Nasser Chegini, an ob-gyn formerly on the faculty at the University of Florida who has been the subject of an Office of Research Integrity (ORI) inquiry for several years, has a second retraction.
Chegini is suspected of having used bogus data in some of his work — research backed in part by some $4 million in federal funding.
The new retraction involves a 2008 paper in Reproductive Sciences on which Chegini was senior author. Here’s the notice:
Toloubeydokhti T, Pan Q, Luo X, Bukulmez O, Chegini N. The expression and ovarian steroid regulation of endometrial micro-RNAs. Reprod Sci. 2008;15:993-1001.
Following an investigation by the University of Florida providing evidence of the senior (last) author’s use of falsified or fabricated data in Figures 1, 2 and 3, the above-mentioned article has been retracted. None of the other authors, Tannaz Toloubeydokhti, Qun Pan, Xiaoping Luo, and Orhan Bukulmez, were the subject of the investigation.

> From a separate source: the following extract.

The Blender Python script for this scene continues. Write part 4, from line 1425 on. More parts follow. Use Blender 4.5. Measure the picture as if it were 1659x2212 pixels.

The paper has been cited 42 times, according to Thomson Scientific’s Web of Knowledge.
As we reported in 2012, Chegini lost a paper in Molecular Human Reproduction. At the time, Helen Beard, editor of the journal, told us:
The first communication came by email on 18 May 2012 from The Senior Associate Dean for Research Affairs and the Chair of the Department of Obstretics and Gynaecology of the University of Florida. At our request this was followed up by additional information on July 12 2012.
Evidence for falsification of Figures 1,3, and 4 obtained following an investigation by the University of Florida was provided by the departmental Chair. All three researchers responded to our follow-up emails and we derived the wording of the retraction statement with their collaboration, and with the approval of the Associate Vice president for Research at the university of Florida, and representatives of the ORI. We believe this wording is complete and true.
… At the request of the ORI the investigation of scientific misconduct by Dr Chegini has been re-opened and extended in scope.